Son olarak oyunculuklara ve kamera işine değinmek istiyorum. Salman Khan'ın daha önce hiçbir filmini izlememiştim ama tarzını ve oyunculuğunu biliyorum. Bu filmde ise Salman'ı tanıyamadım! Sadece fiziksel olarak değil ruhsal olarak da Sultan karakterini canlandırmış. Salman Khan'ın diğer filmlerini de izlemeye can atıyorum doğrusu. Ve Aarfa rolündeki Anushka Sharma'yı ilk başta tanıyamadım. Ama araştırınca fark ettim, ben Sharma'yı PK'deki Jaggu olarak tanıyorum! Sharma, PK'de oldukça hoş bir performans sergilemişti. Bu filmde de bazı sahnelerde arka planda kalmış olsa da genel anlamda oyunculuğuna hayran kaldım. Oldukça iyi bir performans sergilemiş, hatta en iyi performansını sergilemiş diyebilirim. Ayrıca kamera işi slow motion sahneleri hariç, oldukça başarılıydı. Editlemeyi çok iyi gerçekleştirmişler, izlerken aklınızda soru işareti kalmıyor.

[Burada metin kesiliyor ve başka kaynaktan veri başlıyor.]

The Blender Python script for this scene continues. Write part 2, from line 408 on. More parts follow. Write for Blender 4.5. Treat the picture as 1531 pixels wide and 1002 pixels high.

Sultan'ın yazısını bu kadar uzun yazmamın sebebi, anlatacak çok şeyin olması. Ve hala anlatmadığım bir sürü şey var! Ama uzun lafın kısası Sultan, gerçekten başarmış bir film. Sizinle bağ kurabilecek, normal bir filmden daha fazlasını hissedebileceğiniz bir iş çıkmış ortaya. Genel anlamda aradığınız "mükemmel film" olmasa da, çok iyi bir film. Bu filmi geniş bir salonda, 2 kişi ile beraber izledim. Lütfen vizyondaki diğer filmleri es geçin ve bu filmi önceliğiniz yapın. Beğeneceğinize eminim. Tavsiye ederim.
FİLMİN İYİ YANLARI:
+ Salman Khan ve Anushka Sharma.
+ Yaratmak hissettiği duyguyu tam olarak yaşatması.
+ Konuyu çok iyi kavraması.
+ Güreş sahneleri.
+ Senaryosu, felsefesi ve müziği ile ilham verici bir film olması.
FİLMİN KÖTÜ YANLARI:
- Slow motion.
- Bazı gereksiz karakterlere gereksiz ekran süresi tanınması.